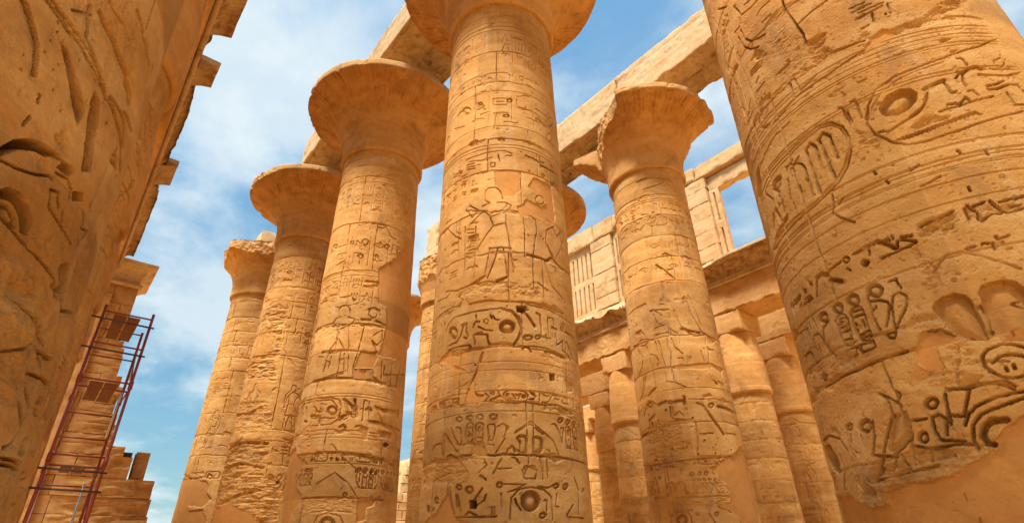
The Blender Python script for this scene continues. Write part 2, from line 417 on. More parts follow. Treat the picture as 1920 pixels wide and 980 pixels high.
    def cartouche(self, s, z0, z1, w, d, lw):
        r = w*.45; a = []
        for t in np.linspace(0, np.pi, 7): a.append((s+r*math.cos(t), z1-r+r*math.sin(t)))
        for t in np.linspace(np.pi, 2*np.pi, 7): a.append((s+r*math.cos(t), z0+r+r*math.sin(t)))
        self.g_m(a+[a[0]], lw, d); z = z1-.35*w
        while z > z0+.7*w:
            h = self.rng.uniform(.4, .6)*w; z -= h
            self.sign(self.rng.randrange(len(GLYPHS)), s-.3*w, z, .6*w, h*.85, d, lw*.8)
        self.g_m([(s-r, z0-.1*w), (s+r, z0-.1*w)], lw, d)
    def frieze(self, z0, z1, s0, s1, d=.022):        # row of sun discs over paired cartouches and uraei
        h = z1-z0; s = s0; R = self.rng; i = 0
        while s < s1:
            self.c_m(s, z1-.14*h, .12*h, d*1.3, .8)
            if i % 4 in (1, 2): self.cartouche(s, z0+.12*h, z1-.3*h, .22*h, d, .03*h)
            else:
                q = 1 if i % 4 == 0 else -1
                self.g_m([(s, z1-.28*h), (s-.1*q*h, z1-.4*h), (s-.08*q*h, z0+.4*h), (s+.05*q*h, z0+.15*h), (s+.12*q*h, z0+.12*h)], .04*h, d)
                self.g_m([(s+.06*q*h, z1-.3*h), (s+.07*q*h, z0+.35*h)], .03*h, d)
            s += .3*h; i += 1
    def person(self, s, z, h, flip=1, d=.022, lw=.02):
        f = lambda pts: [(s+flip*a*h, z+b*h) for a, b in pts]
        L = [[(-.03, .88), (-.045, .93), (-.02, .985), (.03, .985), (.055, .94), (.06, .86)], [(-.03, .88), (-.05, .86), (-.03, .84), (-.02, .82)],
             [(-.02, .82), (-.12, .80), (-.14, .76), (-.20, .66), (-.28, .70)], [(.06, .86), (.12, .80), (.15, .74), (.16, .60), (.13, .48)], [(-.12, .76), (-.06, .66), (-.05, .56)], [(.10, .74), (.07, .64), (.07, .56)],
             [(-.05, .56), (.07, .56)], [(-.05, .56), (-.16, .32), (.10, .32), (.07, .56)], [(-.12, .32), (-.14, .16), (-.15, .03), (-.24, .0)], [(-.04, .32), (-.08, .16), (-.10, .02), (-.24, 0)], [(.0, .32), (.04, .16), (.05, .02), (-.04, 0)], [(.08, .32), (.10, .15), (.10, 0), (-.04, 0)]]
        for p in L: self.g_m(f(p), lw, d)
    def cracks(self, n, L=1.2, w=.012, d=.03):
        for _ in range(n):
            s, z = self.rng.uniform(self.s[0], self.s[-1]), self.rng.uniform(self.z[0], self.z[-1]); a = self.rng.choice((0, 0, math.pi/2, 1.2, 2.0)); q = [(s, z)]
            for k in range(self.rng.randint(5, 14)):
                a += self.rng.uniform(-.55, .55); s += math.cos(a)*L/10; z += math.sin(a)*L/10; q.append((s, z))
            self.g_m(q, w, d)
        for _ in range(n*2):
            s, z = self.rng.uniform(self.s[0], self.s[-1]), self.rng.uniform(self.z[0], self.z[-1]); r = self.rng.uniform(.05, .22)
            a = np.sort([self.rng.uniform(0, 6.28) for _ in range(8)]); q = [(s+r*self.rng.uniform(.6, 1.6)*math.cos(t), z+r*.6*self.rng.uniform(.6, 1.3)*math.sin(t)) for t in a]
            self.erode(q, self.rng.uniform(.02, .05), 9, .3, .04, .04, metric=True)
    def weather(self, lo=.45, amp=.006, big=.012):
        self.cracks(int(3+.14*(self.s[-1]-self.s[0])*(self.z[-1]-self.z[0])) if self.ds > .008 else 3, .8 if self.ds > .008 else .4, .006, .02)
        P = self.P3; sh = self.H.shape
        wv = np.clip(.95+.8*fbm(P, .9, 4).reshape(sh), lo, 1.0)
        self.H *= np.where(self.A['plaster'] > .3, 1, wv)
        rough = amp*fbm(P, (9, 9, 14), 4, .62).reshape(sh)+big*fbm(P, (.9, .9, 1.6), 3).reshape(sh)
        pits = -0.02*sstep(.52, .75, vnoise(P, 7.0)*.5+vnoise(P+9, 19.0)*.5).reshape(sh)
        if self.ds < .012: rough = rough-.010*sstep(.30, .7, vnoise(P, 26.0)*.6+vnoise(P+5, 51.0)*.4).reshape(sh)+.0016*fbm(P+2, (40, 40, 60), 2).reshape(sh)
        self.H += (rough+pits)*(1-.75*self.A['plaster'])
    def build(self, name, mat, parent, zt, drums=True, zb=0.0, coarse=28, base_fn=None, seed=0):
        e0 = min(14, self.ns//8); fade = np.clip(np.minimum(np.arange(self.ns), np.arange(self.ns)[::-1])/e0, 0, 1)
        thd = self.phi0+self.s/self.Rm
        thc = np.linspace(thd[-1], thd[0]+2*np.pi, coarse)[1:-1]
        th = np.concatenate([thd, thc])
        zl = np.linspace(zb, self.z[0], max(2, int((self.z[0]-zb)/.25)))[:-1] if self.z[0] > zb+.05 else np.array([])
        zh = np.linspace(self.z[-1], zt, max(3, int((zt-self.z[-1])/.05)))[1:] if zt > self.z[-1]+.01 else np.array([])
        z = np.concatenate([zl, self.z, zh]); nz, nth = len(z), len(th)
        H = np.zeros((nz, nth), np.float32); i0 = len(zl)
        H[i0:i0+self.nz, :self.ns] = self.H*fade
        R = (self.R0-self.k*z)[:, None]
        if base_fn is not None: R = R+base_fn(z)[:, None]
        T, Z = np.meshgrid(th, z)
        big = .006*fbm(np.stack([np.cos(T)*1.5+self.cx, np.sin(T)*1.5+self.cy, Z], -1).reshape(-1, 3), 1.7, 3).reshape(nz, nth)
        r = R+H+big
        V = np.stack([self.cx+r*np.cos(T), self.cy+r*np.sin(T), Z], -1).reshape(-1, 3)
        at = {}
        for a in self.A:
            B = np.zeros((nz, nth), np.float32); B[i0:i0+self.nz, :self.ns] = self.A[a]; at[a] = B
        rr = np.random.RandomState(seed+int(abs(self.cx*10)))
        js = getattr(self, 'joints', None)
        if js:
            tone = rr.uniform(-1, 1, (len(js)+1, 7)); ki = np.searchsorted(np.array(sorted(js)), z)
            sec = ((th[None]/(2*np.pi)*3.0+rr.uniform(0, 1, len(js)+1)[:, None]) % 3).astype(int); tt = np.take_along_axis(tone, sec+1, 1)*.55+tone[:, :1]*.6; at['drum'] = tt[ki]
        V[:, 0] -= parent.location.x; V[:, 1] -= parent.location.y
        return mesh_obj(name, V, grid_faces(nz, nth, True), mat, parent, at, smooth=self.ds > .03)
    def drums(self, zs, vs=True):
        self.joints = list(zs)
        for j in zs:
            self.joint(j)
            for t in range(int(2+(self.s[-1]-self.s[0])*.8)):
                s, r = self.rng.uniform(self.s[0], self.s[-1]), self.rng.uniform(.05, .20); q = [(s+r*self.rng.uniform(.8, 2.2)*math.cos(a), j-.02+r*.45*self.rng.uniform(.4, 1.5)*math.sin(a)) for a in np.linspace(0, 6.0, 8)]
                self.erode(q, self.rng.uniform(.02, .055), 8, .3, .05, .04, metric=True)
        if vs:
            zz = sorted(zs)
            for a, b in zip(zz[:-1], zz[1:]):
                for t in range(2): self.vjoint(self.rng.uniform(self.s[0], self.s[-1]), a, b)
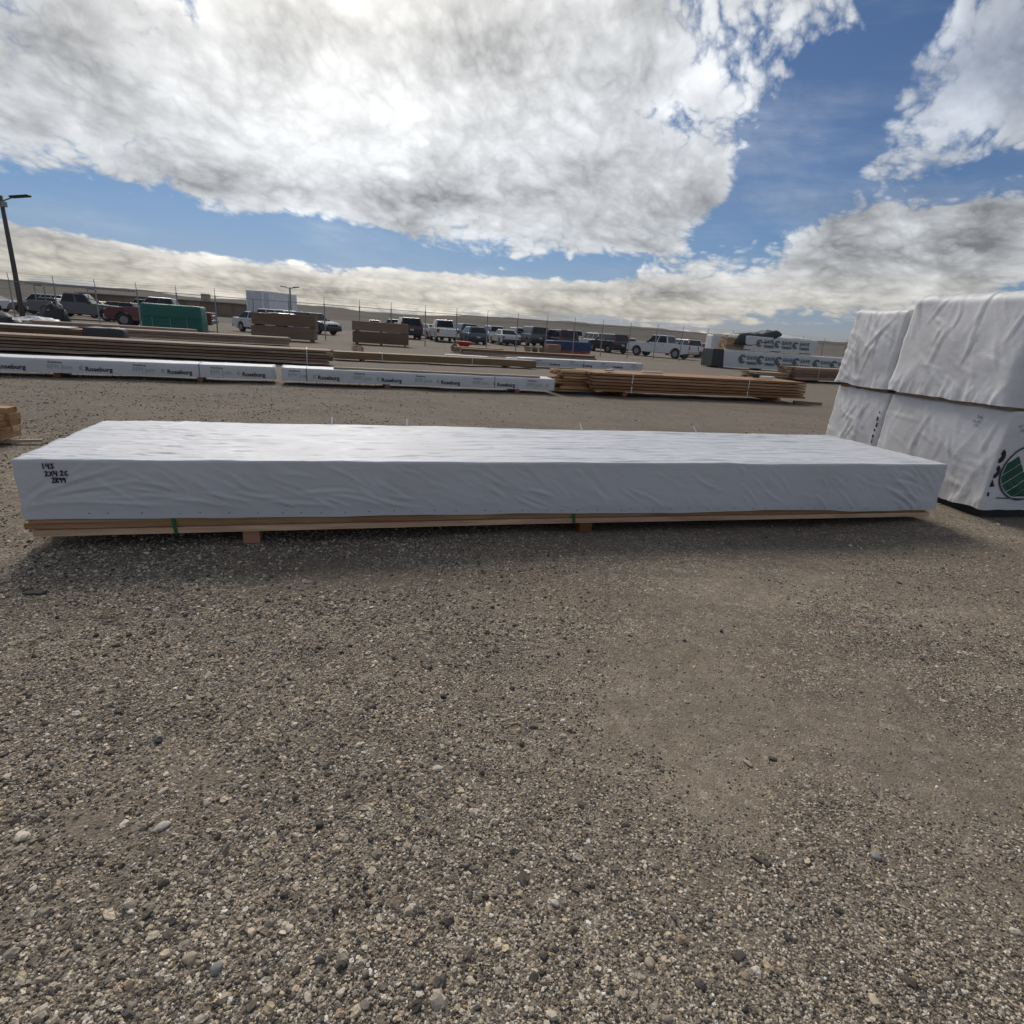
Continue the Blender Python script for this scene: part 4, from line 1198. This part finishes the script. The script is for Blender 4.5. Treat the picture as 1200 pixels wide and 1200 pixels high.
# short lumber pile cut by the left edge
lp = thing('lumber_pack', 'small pile of short fir boards cut by the left edge, ends showing', 'lumber', (-6.17, 4.33, 0.0), RAD(10), 'open lumber packs')
me = MB().box((0.9, 0.068, 0.026), (1.8, 0.134, 0.05)).mesh('board', MT['fir'])
for k in range(5):
    for j in range(3):
        if k == 4 and j < 2: continue
        obj('board', me, lp, (random.uniform(-0.02, 0.02) - (0.12 if j == 0 else 0), j * 0.138, 0.05 + k * 0.052))
for x in (0.4, 1.5): MB().box((x, 0.2, 0.025), (0.09, 0.46, 0.05)).build('skid', MT['block'], lp)
stk = tag(MB().box((0, 0, 0.012), (0.30, 0.04, 0.022)).build('lath', MT['paleboard'], None), 'pale lath sticking out beside the short fir board pile', 'lath')
stk.location = (-4.36, 4.90, 0.02); stk.rotation_euler = (0, 0, 0.5)

# heap of sheeting and bags by the lamp post
def heap(name, label, cat, loc, rx, ry, h, m, seed):
    n1_, n2_ = 28, 20
    th_, ph = np.meshgrid(np.linspace(0, 2 * math.pi, n1_, endpoint=False), np.linspace(0.02, math.pi / 2, n2_), indexing='ij')
    rr = 1 + (fbm(np.cos(th_) * 2 + 5, np.sin(th_) * 2 + ph * 2, 0, seed, 4) - 0.5) * 0.7
    P = np.stack([np.cos(th_) * np.sin(ph) * rx * rr, np.sin(th_) * np.sin(ph) * ry * rr, np.cos(ph) * h * rr - 0.02], -1).reshape(-1, 3)
    i = np.arange(n1_ * n2_).reshape(n1_, n2_)
    F_ = np.stack([i[:, :-1], np.roll(i, -1, 0)[:, :-1], np.roll(i, -1, 0)[:, 1:], i[:, 1:]], -1).reshape(-1, 4)
    o = tag(obj(name, npmesh(name, P, F_[:, ::-1], m)), label, cat); o.location = loc
    return o


heap('sheet_heap', 'crumpled white sheeting lying at the foot of the lamp post', 'sheeting', GP(-24.6, 29.9), 1.6, 0.7, 0.40, MT['wrap3'], 3)
heap('tarp_heap', 'long black tarp heap left of the crumpled white sheeting', 'tarp', GP(-26.3, 29.0), 1.7, 0.8, 0.55, MT['greytarp'], 4)
heap('bag_heap', 'pile of black bags behind the crumpled white sheeting', 'bags', GP(-24.9, 31.5), 0.75, 0.7, 1.05, MT['trim'], 5)
gb = lumber('lumber_pack', 'joist pile with a pale top sheet at the far left behind the brown joists', (-17.5, 15.5, -0.05), RAD(21), 4.9, 6, 4, 0.14, 0.085, 0.12, MT['weathered'], 0.04)
ps = tag(MB().box((2.3, 0.42, 0.012), (4.6, 0.9, 0.025)).build('cover_sheet', MT['strapwhite'], None), 'thin pale sheet on the joist pile at the far left', 'sheet'); ps.location = (-17.5, 15.5, 0.415); ps.rotation_euler = (0, 0, RAD(21))
gw = tag(obj('wrapped_bundle', npmesh('wrapped_bundle', *wrap_box(1.0, 0.7, 0, 0.38, 0.05, (0.08, 0.08, 0.06), unit_field(281, 0.03, 1, 1, .7, .38, 0)), MT['greytarp'])), 'blue grey wrapped bundle at the right end of the pale-topped joist pile', 'bundle')
gw.location = (-12.85, 17.2, 0.10); gw.rotation_euler = (0, 0, RAD(21))
lumber('lumber_pack', 'low run of old planks on the ground before the work truck', (-22.3, 26.6, -0.13), RAD(22), 6.5, 4, 3, 0.2, 0.10, 0.03, MT['weathered'], 0.2)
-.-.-
▶ _Written request_
Count how many lines in the data above hold the string "pixels", and give the number with no other words.

▶ _Finished exercise_
2